Ziel war es, das Potenzial neuartiger Werkstoffmodelle im Hinblick auf die Rückfedersimulation für komplexe Bauteile aufzuzeigen und einen Messaufbau für den zyklischen Zug-Druckversuch an Blechen zu realisieren.

2. Vorgehensweise

Zuerst wurde eine Parameterstudie am Beispiel des Streifenziehbiegeversuchs durchgeführt, um den Einfluss von numerischen und physikalischen Parametern auf das Rückfedern zu bewerten.

Zur Finite-Elemente-Rechnung wurden die Programmsysteme ABAQUS und PAM-STAMP benutzt. Dafür wurde das neue Materialmodell mit kombiniertem Verfestigungsgesetz als Unterprogramm in ABAQUS implementiert.

Abbildung 2: Messaufbau für zyklische Zug-Druckversuche an Blechen

Die Werkstoffparameter des Modells werden aus zyklischen Spannungs-Dehnungskurven ermittelt, welche im Fraunhofer IWM mit Hilfe einer neuen Versuchseinrichtung auch an Blechwerkstoffen bei Dehnungsamplituden bis zu 20% gemessen werden können (Abb. 2).
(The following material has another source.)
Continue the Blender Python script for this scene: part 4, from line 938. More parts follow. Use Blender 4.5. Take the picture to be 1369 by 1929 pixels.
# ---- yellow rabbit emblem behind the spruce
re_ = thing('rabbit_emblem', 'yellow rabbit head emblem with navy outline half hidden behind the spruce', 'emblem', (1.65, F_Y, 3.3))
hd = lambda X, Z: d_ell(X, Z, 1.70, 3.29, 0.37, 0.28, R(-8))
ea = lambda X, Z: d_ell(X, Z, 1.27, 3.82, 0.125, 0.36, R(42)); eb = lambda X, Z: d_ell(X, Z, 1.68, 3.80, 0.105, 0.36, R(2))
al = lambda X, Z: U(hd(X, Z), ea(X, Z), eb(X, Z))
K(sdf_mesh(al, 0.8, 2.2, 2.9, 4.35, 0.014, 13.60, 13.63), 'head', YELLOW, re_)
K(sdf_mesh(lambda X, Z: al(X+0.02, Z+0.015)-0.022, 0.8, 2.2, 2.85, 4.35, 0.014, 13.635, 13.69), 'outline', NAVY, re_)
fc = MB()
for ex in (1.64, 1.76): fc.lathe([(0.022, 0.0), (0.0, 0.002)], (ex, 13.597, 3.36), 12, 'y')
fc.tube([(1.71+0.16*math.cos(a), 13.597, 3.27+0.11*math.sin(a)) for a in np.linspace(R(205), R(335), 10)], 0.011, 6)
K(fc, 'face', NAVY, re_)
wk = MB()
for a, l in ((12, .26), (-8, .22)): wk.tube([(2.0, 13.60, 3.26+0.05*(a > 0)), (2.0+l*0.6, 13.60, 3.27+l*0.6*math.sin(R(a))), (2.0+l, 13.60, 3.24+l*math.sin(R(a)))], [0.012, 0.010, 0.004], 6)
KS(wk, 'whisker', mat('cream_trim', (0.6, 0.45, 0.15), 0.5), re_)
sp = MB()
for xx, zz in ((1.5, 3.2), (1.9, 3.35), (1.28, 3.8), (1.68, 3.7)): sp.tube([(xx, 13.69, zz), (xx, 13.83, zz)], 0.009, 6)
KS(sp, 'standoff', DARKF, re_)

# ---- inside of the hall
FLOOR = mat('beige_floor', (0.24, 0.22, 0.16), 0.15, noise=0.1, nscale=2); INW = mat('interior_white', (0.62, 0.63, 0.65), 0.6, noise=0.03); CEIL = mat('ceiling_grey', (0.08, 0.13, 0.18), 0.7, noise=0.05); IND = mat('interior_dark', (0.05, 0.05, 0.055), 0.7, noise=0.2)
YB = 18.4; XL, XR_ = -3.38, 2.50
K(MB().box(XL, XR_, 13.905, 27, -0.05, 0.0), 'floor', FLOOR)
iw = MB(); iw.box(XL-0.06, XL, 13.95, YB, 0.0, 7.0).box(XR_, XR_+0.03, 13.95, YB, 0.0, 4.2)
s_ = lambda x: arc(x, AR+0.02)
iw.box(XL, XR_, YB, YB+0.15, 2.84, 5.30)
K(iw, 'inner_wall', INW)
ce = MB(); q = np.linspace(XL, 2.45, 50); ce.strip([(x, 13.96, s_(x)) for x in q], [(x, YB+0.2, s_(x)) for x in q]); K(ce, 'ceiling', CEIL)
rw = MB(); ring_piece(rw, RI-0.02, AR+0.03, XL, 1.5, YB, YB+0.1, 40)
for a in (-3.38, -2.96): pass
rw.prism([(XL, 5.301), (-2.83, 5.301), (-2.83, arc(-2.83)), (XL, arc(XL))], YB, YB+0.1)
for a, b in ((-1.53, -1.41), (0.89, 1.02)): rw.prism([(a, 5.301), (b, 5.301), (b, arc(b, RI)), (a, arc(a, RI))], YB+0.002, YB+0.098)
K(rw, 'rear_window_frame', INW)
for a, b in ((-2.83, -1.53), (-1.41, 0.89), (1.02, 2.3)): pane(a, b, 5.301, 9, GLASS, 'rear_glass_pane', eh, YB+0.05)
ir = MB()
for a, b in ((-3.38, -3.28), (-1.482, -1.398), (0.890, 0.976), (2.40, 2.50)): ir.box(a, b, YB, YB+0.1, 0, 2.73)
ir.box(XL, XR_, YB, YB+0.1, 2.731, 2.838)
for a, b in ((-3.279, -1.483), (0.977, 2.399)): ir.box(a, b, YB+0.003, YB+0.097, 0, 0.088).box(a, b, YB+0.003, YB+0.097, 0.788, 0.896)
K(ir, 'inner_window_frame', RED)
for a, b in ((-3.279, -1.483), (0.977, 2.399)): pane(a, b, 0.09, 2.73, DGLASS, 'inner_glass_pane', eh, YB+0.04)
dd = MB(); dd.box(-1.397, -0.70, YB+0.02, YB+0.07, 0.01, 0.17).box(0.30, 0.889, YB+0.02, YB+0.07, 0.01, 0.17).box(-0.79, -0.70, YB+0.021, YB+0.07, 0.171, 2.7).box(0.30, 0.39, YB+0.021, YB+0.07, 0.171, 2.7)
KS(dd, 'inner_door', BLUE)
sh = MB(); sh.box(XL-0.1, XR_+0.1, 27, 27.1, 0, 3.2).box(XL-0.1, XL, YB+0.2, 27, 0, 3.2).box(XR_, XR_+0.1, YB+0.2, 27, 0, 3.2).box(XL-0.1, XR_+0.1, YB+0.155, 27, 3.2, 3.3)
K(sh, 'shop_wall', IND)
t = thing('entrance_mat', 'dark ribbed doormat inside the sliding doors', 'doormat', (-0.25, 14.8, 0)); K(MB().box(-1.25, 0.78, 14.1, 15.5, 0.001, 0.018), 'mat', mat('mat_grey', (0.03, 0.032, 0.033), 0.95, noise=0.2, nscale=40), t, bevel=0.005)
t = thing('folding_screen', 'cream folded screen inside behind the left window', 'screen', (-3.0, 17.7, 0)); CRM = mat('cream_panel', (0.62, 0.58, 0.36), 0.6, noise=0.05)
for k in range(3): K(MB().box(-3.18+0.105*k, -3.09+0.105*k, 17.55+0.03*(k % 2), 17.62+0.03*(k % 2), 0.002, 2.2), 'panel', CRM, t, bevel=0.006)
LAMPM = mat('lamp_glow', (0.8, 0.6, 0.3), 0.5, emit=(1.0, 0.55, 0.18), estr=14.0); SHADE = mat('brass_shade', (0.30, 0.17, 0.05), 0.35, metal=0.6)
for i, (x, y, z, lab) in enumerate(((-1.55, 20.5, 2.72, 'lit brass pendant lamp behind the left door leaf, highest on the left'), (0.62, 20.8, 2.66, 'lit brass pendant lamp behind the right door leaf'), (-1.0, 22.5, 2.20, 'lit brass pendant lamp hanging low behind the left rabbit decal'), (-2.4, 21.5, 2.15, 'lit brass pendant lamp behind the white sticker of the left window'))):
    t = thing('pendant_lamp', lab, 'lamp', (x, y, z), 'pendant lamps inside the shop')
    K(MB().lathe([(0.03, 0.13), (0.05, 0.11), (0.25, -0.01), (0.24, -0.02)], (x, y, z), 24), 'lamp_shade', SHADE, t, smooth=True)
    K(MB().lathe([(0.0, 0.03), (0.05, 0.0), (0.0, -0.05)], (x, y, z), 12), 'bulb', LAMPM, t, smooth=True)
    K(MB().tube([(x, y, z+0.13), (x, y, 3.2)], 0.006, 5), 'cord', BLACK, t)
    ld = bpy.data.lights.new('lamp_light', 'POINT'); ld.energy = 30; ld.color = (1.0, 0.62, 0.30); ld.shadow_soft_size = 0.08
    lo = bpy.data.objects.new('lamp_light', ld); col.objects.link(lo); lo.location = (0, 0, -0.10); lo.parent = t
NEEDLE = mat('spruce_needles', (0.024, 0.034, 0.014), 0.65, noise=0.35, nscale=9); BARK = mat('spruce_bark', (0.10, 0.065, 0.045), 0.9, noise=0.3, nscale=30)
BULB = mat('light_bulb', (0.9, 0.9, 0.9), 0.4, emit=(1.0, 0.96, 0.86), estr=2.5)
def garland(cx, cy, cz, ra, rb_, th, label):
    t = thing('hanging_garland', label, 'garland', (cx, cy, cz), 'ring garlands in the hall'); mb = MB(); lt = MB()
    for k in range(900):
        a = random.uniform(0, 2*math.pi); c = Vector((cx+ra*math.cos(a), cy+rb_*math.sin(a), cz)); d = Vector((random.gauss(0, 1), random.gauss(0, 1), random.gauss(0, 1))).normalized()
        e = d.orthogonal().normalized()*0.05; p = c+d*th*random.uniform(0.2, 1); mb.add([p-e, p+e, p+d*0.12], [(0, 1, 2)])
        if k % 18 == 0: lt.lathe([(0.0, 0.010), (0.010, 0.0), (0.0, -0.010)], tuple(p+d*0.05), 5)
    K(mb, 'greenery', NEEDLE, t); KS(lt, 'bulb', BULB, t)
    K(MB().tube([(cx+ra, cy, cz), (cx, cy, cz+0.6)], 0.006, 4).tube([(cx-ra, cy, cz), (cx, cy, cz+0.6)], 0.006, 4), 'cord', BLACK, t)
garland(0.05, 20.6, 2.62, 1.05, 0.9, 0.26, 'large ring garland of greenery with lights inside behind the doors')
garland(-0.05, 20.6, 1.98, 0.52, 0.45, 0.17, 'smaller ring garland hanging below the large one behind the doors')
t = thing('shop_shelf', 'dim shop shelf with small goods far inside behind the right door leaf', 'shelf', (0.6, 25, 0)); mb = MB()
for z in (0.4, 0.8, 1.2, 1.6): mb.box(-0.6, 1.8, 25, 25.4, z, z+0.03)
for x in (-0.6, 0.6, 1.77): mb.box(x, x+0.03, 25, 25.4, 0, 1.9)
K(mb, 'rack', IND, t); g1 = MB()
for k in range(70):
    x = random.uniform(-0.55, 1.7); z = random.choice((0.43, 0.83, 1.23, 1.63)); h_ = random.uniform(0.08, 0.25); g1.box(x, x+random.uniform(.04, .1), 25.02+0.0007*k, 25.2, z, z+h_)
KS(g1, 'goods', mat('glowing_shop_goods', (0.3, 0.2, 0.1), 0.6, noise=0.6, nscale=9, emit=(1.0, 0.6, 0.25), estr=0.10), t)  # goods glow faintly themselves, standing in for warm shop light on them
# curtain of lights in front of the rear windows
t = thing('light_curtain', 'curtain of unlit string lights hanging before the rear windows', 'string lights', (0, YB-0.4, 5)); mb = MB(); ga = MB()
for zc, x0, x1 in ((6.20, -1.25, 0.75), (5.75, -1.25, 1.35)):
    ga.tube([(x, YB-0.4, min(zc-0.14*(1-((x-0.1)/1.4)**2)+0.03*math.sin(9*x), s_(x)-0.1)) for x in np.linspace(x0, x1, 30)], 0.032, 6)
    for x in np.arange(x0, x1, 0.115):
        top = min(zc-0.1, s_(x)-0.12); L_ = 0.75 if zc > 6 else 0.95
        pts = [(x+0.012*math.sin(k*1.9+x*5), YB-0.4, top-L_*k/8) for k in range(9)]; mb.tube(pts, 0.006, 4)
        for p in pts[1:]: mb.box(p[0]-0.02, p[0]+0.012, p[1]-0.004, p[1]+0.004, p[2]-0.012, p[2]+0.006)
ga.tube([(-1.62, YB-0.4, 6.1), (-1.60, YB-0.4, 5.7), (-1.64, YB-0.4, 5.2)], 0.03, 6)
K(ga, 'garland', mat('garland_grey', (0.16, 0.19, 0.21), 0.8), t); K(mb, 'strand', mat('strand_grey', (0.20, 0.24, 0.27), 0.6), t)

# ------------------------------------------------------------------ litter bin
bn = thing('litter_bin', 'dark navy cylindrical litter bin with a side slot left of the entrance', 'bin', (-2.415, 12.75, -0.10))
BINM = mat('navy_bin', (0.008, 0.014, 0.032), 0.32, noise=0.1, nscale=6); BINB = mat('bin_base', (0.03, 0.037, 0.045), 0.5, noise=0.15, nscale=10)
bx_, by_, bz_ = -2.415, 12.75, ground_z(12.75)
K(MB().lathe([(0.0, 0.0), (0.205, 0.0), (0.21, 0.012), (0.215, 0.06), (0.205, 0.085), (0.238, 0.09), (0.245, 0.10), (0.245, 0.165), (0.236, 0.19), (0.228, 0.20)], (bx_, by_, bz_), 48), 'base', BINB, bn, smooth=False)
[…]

Gemeinsam mit Industriepartnern wurden reale Bauteile (wie Getriebetunnel, Querträger, B-Säule) simuliert und mit Messungen verglichen.

3. Ergebnisse

Die Parameterstudie ergab, dass für die genaue Vorhersage des Rückfederns der Bauschinger-Effekt im Materialmodell berücksichtigt werden muss. Dies ist besonders wichtig für Umformprozesse mit kleinen Ziehradien wie auch mit Ziehleisten, da der Werkstoff mehreren Wechseln von plastischen Dehnungen ausgesetzt ist (Abb. 1). Der Spannungszustand in der Simulation hängt in diesem Fall stark vom Verfestigungsansatz (isotrop, kinematisch, kombiniert) ab. Sogar die Richtung des berechneten Rückfederns kann je nach Materialmodell unterschiedlich sein. Werkstoffe wie hochfeste Stähle, Aluminium und Magnesium wurden untersucht.

Abbildung 3: Gemessene und angepasste zyklische Spannungs-Dehnungskurven für drei verschiedene Verfestigungsgesetze

Abb. 3 zeigt die gemessene zyklische Spannungs-Dehnungskurve für einen Stahl und die Anpassung mit unterschiedlichen Verfestigungsgesetzen. Für alle geprüften Werkstoffe liegt die experimentelle Kurve zwischen den zwei extremen Fällen mit rein isotropem und rein kinematischem Verfestigungsmodell.

Abbildung 4: Querträger nach der ersten Ziehstufe (oben) und seine Formänderung infolge des Rückfederns (unten)

Für die simulierten Bauteile konnte gezeigt werden, dass sowohl die Richtung des Rückfederns, als auch die Größe richtig vorhergesagt wurde (Abb.4).

Werkzeugbauer werden künftig mit Hilfe solcher Simulationen Entwicklungszeiten, Einfahrzeiten und Kosten senken können.